Check out this somewhat surprising stat: Joshua and Garland played better away from Blueger than with him. At 5v5, they shared 361 minutes of ice time with Blueger and produced 21 goals for while allowing 10 against and a 54.53% Corsi rating, which is great, by any measure.
But just Joshua and Garland, without Blueger, skated an additional 191 minutes of 5v5 ice time together, and during those minutes, they produced 10 goals for and only allowed three against, with a 58.72% Corsi.
Now, the wise reader will look at those stats and perhaps not be all that surprised because a pair of wingers having better numbers with, say, Miller than they do with Blueger makes a certain sense. But a quick check tells us that only four (of ten) of Joshua and Garland’s Blueger-less even-strength goals came in 64 minutes alongside Miller, and so did two (of three) of their goals against. It’s also worth noting here that, in most cases, Joshua and Garland would have been skating against tougher competition with more defensive responsibility while with Miller.
The slight uptick can’t be attributed to Lindholm, who didn’t play much with Joshua and Garland until the playoffs.
If anyone juiced the duo’s numbers, it was Suter.
Joshua and Garland skated 77:25 of regular season 5v5 ice time with Suter as their centre. During that time, they scored three goals for and didn’t allow a single one against. They also put together a truly dazzling array of fancy stats: a 64.05% Corsi, a 69.64% share of expected goals, a 63.38% control of scoring chances, and a downright silly 70.00% share of high-danger scoring chances.
And, yes, it’s true that 77 minutes is a fairly small sample size to draw any meaningful conclusions from. But it’s sizeable enough to draw some conclusions, especially considering it includes many whole-game examples of the line playing together for an entire night – like a memorably dominant performance against Montreal in November that our own Michael Liu broke down for the Statsies.
That run of on-ice success together, limited as it was, is still plenty of reason to give the Joshua-Suter-Garland line a long and serious look in training camp, preseason, and into the regular season.
Especially considering that, with this specific line filling out the Canucks’ top-nine, the rest of the forward corps really fall into place as neatly as possible.
The Canucks currently have a top-nine defined by duos, structured roughly like this:
Debrusk-Pettersson-________
________-Miller-Boeser
Joshua-________-Garland
Sliding Suter into that third-line centre slot provides a few roster management benefits. One of them is clearing out a little clutter in the competition for top-six winger spots; a battle Suter would otherwise be right in the thick of.

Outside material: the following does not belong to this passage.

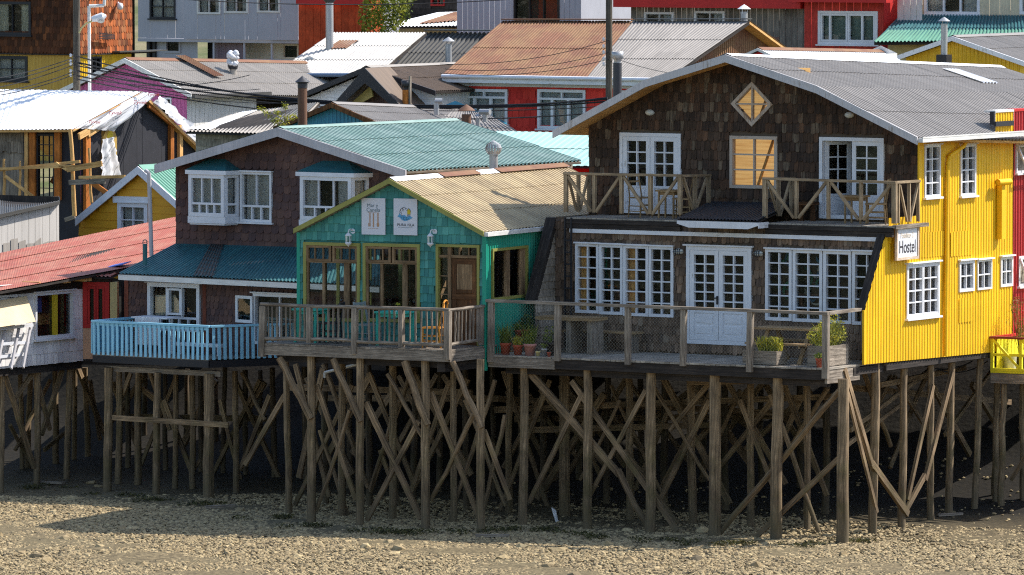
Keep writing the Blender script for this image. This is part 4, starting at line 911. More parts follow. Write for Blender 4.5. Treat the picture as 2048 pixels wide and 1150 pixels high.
u0, u1, z0, z1 = rw[2]; mb = MB(); frame_boxes(mb, TF, u0, u1, z0, z1, .06, -.1, .045); dr = mb.build('door', M['olive'], rest)
ud = u0 + (u1 - u0) * .3; zh = z1 - .3; mb = MB(); mb.box(TF, ud - .04, ud + .04, z0, z1 - .06, -.1, .01); mb.box(TF, u0 + .06, u1 - .06, zh, zh + .06, -.1, .008)
for i in (1, 2): c = ud + (u1 - .06 - ud) * i / 3; mb.box(TF, c - .012, c + .012, zh + .06, z1 - .06, -.06, -.02)
for i in range(1, 5): c = z0 + (zh - z0) * i / 5; mb.box(TF, u0 + .06, ud - .04, c - .012, c + .012, -.06, -.02)
mb.build('door_frame', M['frame_wood'], dr); mb = MB(); mb.box(TF, u0 + .06, u1 - .06, z0, z1 - .06, -.075, -.07); mb.build('pane', M['glass'], dr)
mb = MB(); a, b = ud + .05, u1 - .07; mb.box(TF, a, b, z0 + .03, zh - .01, -.06, -.02); frame_boxes(mb, TF, a + .02, b - .02, z0 + .05, zh - .03, .1, -.02, .0)
zm = z0 + (zh - z0) * .58; mb.box(TF, a + .02, b - .02, zm - .06, zm + .06, -.02, .01); mb.box(TF, a + .1, b - .1, zm + .09, zm + .1, -.02, .02); mb.build('door_leaf', M['door_wood'], dr); mb = MB(); mb.box(TF, a + .13, b - .13, zm + .16, zh - .14, -.02, -.008); mb.build('door_panel', M['frame_wood'], dr); mb = MB(); mb.box(TF, u0 + .05, ud + .02, z0, z1 - .05, -.42, -.38); [mb.box(TF, u0 + .06, ud - .02, z0 + .1 + .42 * q, z0 + .12 + .42 * q, -.38, -.15) for q in range(5)]; mb.build('shelf', M['darkroom'], dr)
mb = MB()
TS = TF.side(0); rs = TS.rect(982, 494, 1053, 598); LT = 9.0
wall(mb, TS, [0, LT], lambda s: ztd - .2, lambda s: zrT(0) - .08, [rs], 0, 'corr', .12, amp=.015); mb.build('side_wall', M['teal_cw'], rest)
mb = MB(); frame_boxes(mb, TS, *rs, .06, -.1, .05); sw_ = mb.build('window', M['olive'], rest); a, b, c, d = rs
mb = MB(); mb.box(TS, a + (b - a) * .42, a + (b - a) * .52, c + .06, d - .06, -.08, .01); mb.box(TS, a + .06, a + .12, c + .06, d - .06, -.08, .01); mb.box(TS, b - .3, b - .06, c + .06, d - .06, -.1, 0); mb.build('mullion', M['frame_wood'], sw_)
mb = MB(); mb.box(TS, a + .06, b - .06, c + .06, d - .06, -.05, -.045); mb.build('pane', M['glass'], sw_)
mb = MB(); e = prT[2]; mb.box(TF, e[0] - .01, e[0] + .1, e[1] - .1, e[1] - .01, .18 - 9, .18); mb.build('gutter', M['offwhite'], rest)
TLs = TF.side(uTL); hw = (.3, 5.2, ztd + .5, zrT(uTL) - .25); mb = MB(); wall(mb, TLs, [0, LT], lambda s: ztd - .2, lambda s: zrT(uTL) - .08, [hw]); wall(mb, TF, [uTL, prT[1][0], 0], lambda u: ztd - .2, topT, (), -LT); mb.build('wall', M['frame_wood'], rest)
mb = MB(); mb.box(TF, uTL, 0, ztd - .2, ztd - .05, -14, -.03); mb.build('floor', M['darkroom'], rest)  # floor carried on behind the house to block sun from the bank
win(rest, TLs, hw, 3, 1, 0, 'olive', back=False)
# plank walkway added across the gap to keep sun off the bank below
o = thing('gap_sun_blocker', 'added plank walkway in the gap between turquoise house and hostel', 'sun blocker', TF.pt(.4, ztd, -5)); mb = MB()
for i in range(26): mb.box(TF, .06, 2.6, ztd - .22, ztd - .17, -1.6 - .42 * (i + 1) + .01, -1.6 - .42 * i)
mb.build('added_planks', M['grey_wood'], o); mb = MB(); mb.box(TF, .1, .2, ztd - .4, ztd - .225, -12.5, -1.6); mb.build('added_joist', M['dark_beam'], o)
# posters
def board(name, label, cat, rc, n, fr=TF, mat='white', t=.025):
    o = thing(name, label, cat, fr.pt((rc[0] + rc[1]) / 2, rc[2], n)); mb = MB(); mb.box(fr, rc[0], rc[1], rc[2], rc[3], n, n + t); mb.build('panel', M[mat], o); return o
M['poster'] = m_flat('poster paper', (.62, .62, .66, 1), .7); M['ink'] = m_flat('dark ink', S(48, 44, 50), .7); M['ink_grey'] = m_flat('grey blue ink', S(112, 124, 128), .7); M['ink_brown'] = m_flat('tan ink', S(178, 138, 106), .7); M['ink_blue'] = m_flat('wave blue ink', S(86, 152, 190), .7); M['ink_yel'] = m_flat('mustard ink', S(196, 172, 40), .7); M['ink_faint'] = m_flat('faded ink', S(206, 192, 172), .7)
pn = .045
rc = TF.rect(726, 396, 773, 469); p = board('poster', 'white poster with lettering above drawn wooden kitchen utensils', 'sign', rc, pn, mat='poster'); cx = (rc[0] + rc[1]) / 2; zz = lambda y: TF.px(750, y, pn)[1]; n1 = pn + .027
text(p, TF, cx - .02, zz(411), n1, 'Mar y', .12, M['ink_grey']); text(p, TF, cx, zz(420), n1, 'Canela', .125, M['ink_grey']); mb = MB(); [mb.box(TF, cx - .13 + .045 * q, cx - .1 + .045 * q, zz(457), zz(456.2), n1, n1 + .003) for q in range(6)]; mb.build('fine_print', M['ink_brown'], p)
mb = MB(); mb.box(TF, cx - .14, cx + .14, zz(425.5), zz(425), n1, n1 + .003)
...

That allows for a greater chance of at least two of the Canucks’ three high-volume, low-minute scorers – Nils Höglander, Danton Heinen, and Daniel Sprong – earning consistent top-six deployment right from the get-go. (Or, perhaps with an excellent camp showing, Jonathan Lekkerimäki?)

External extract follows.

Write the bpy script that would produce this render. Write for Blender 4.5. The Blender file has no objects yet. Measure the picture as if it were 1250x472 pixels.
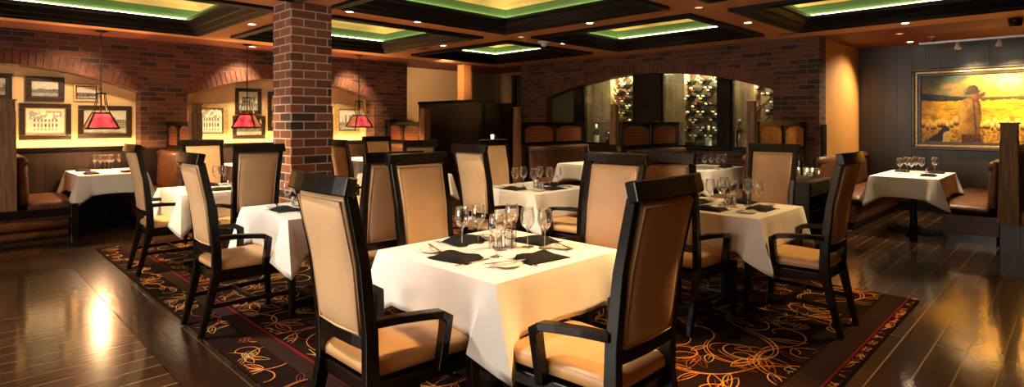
import bpy, math, random
from mathutils import Vector, Matrix
R = math.radians
S2 = 2 ** .5
H = 1.45; F = 695.0; CX = 625.0; CY = 150.0
scene = bpy.context.scene
COL = scene.collection
rnd = random.Random(7)

def at(px, py, z):
    d = F * (H - z) / (py - CY); x = (px - CX) / F * d
    return Vector(((x + d) / S2, (d - x) / S2, z))
def on_y(px, Y):
    k = (px - CX) / F
    return Y * (1 + k) / (1 - k)
def on_x(px, X):
    k = (px - CX) / F
    return X * (1 - k) / (1 + k)

# ---------------------------------------------------------------- materials
def base_mat(name):
    m = bpy.data.materials.new(name); m.use_nodes = True
    nt = m.node_tree
    return m, nt, nt.nodes['Principled BSDF']
def N(nt, t, **kw):
    n = nt.nodes.new(t)
    for k, v in kw.items():
        setattr(n, k, v)
    return n
def c4(c): return (c[0], c[1], c[2], 1)
def mat(name, col, rough=.5, metal=0., var=.15, scale=12., bump=0., bscale=60., spec=.5, stretch=(1, 1, 1), coat=0.):
    m, nt, b = base_mat(name)
    tc = N(nt, 'ShaderNodeTexCoord'); mp = N(nt, 'ShaderNodeMapping'); mp.inputs['Scale'].default_value = stretch
    nt.links.new(tc.outputs['Object'], mp.inputs['Vector'])
    no = N(nt, 'ShaderNodeTexNoise'); no.inputs['Scale'].default_value = scale; no.inputs['Detail'].default_value = 4
    nt.links.new(mp.outputs[0], no.inputs['Vector'])
    r = N(nt, 'ShaderNodeValToRGB')
    r.color_ramp.elements[0].position = .3; r.color_ramp.elements[1].position = .7
    r.color_ramp.elements[0].color = c4([x * (1 - var) for x in col]); r.color_ramp.elements[1].color = c4([min(1, x * (1 + var)) for x in col])
    nt.links.new(no.outputs['Fac'], r.inputs['Fac']); nt.links.new(r.outputs['Color'], b.inputs['Base Color'])
    b.inputs['Roughness'].default_value = rough; b.inputs['Metallic'].default_value = metal
    b.inputs['Specular IOR Level'].default_value = spec
    if coat: b.inputs['Coat Weight'].default_value = coat; b.inputs['Coat Roughness'].default_value = .15
    if bump:
        n2 = N(nt, 'ShaderNodeTexNoise'); n2.inputs['Scale'].default_value = bscale; n2.inputs['Detail'].default_value = 3
        nt.links.new(mp.outputs[0], n2.inputs['Vector'])
        bp = N(nt, 'ShaderNodeBump'); bp.inputs['Strength'].default_value = bump; bp.inputs['Distance'].default_value = .01
        nt.links.new(n2.outputs['Fac'], bp.inputs['Height']); nt.links.new(bp.outputs[0], b.inputs['Normal'])
    return m
def emit(name, col, power, base=None):
    m, nt, b = base_mat(name)
    b.inputs['Base Color'].default_value = c4(base or col)
    b.inputs['Emission Color'].default_value = c4(col); b.inputs['Emission Strength'].default_value = power
    return m
def glass(name, col=(1, 1, 1), rough=0., ior=1.45):
    m, nt, b = base_mat(name)
    b.inputs['Base Color'].default_value = c4(col); b.inputs['Transmission Weight'].default_value = 1
    b.inputs['Roughness'].default_value = rough; b.inputs['IOR'].default_value = ior
    return m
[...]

The top nine would look something like:
Debrusk-Pettersson-Höglander/Heinen/Sprong
Höglander/Heinen/Sprong-Miller-Boeser
Joshua-Suter-Garland
But let’s not forget about ol’ Teddy Blueger. This setup also holds the benefit of increasing the Canucks’ ability to roll four strong forward lines – something Head Coach Rick Tocchet values – by bumping Blueger down into the 4C spot.

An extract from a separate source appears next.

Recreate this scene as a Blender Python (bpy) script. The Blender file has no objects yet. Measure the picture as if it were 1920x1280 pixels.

There, he’d presumably join Kiefer Sherwood and whichever of the Höglander, Heinen, and Sprong trio failed to land a top-six job right off the bat. Players like Phil di Giuseppe, Nis Åman, and Sammy Blais remain in the mix for extra spots and fourth-line minutes, and others like Linus Karlsson and Arshdeep Bains could be in the conversation, too.
You wind up with a forward corps of approximately:
Debrusk-Pettersson-Höglander/Heinen/Sprong
Höglander/Heinen/Sprong-Miller-Boeser
Joshua-Suter-Garland
Sherwood-Blueger-Höglander/Heinen/Sprong
PDG-Åman
And doesn’t that just look right?
We do realize that a coach’s favourite tool is the whiteboard and that their second favourite is the blender. We know that NHL forward corps’ are rarely stagnant and that lines get mixed up in-game, from game to game, and throughout the season.
But if we’re looking for a standard, a base model of the 2024/25 Canucks, we can’t help but conclude that – at least on paper – Suter between Joshua and Garland provides the best fit and the most apparent benefits of any of the other options.
Of course, what really matters most is how they actually play when put together.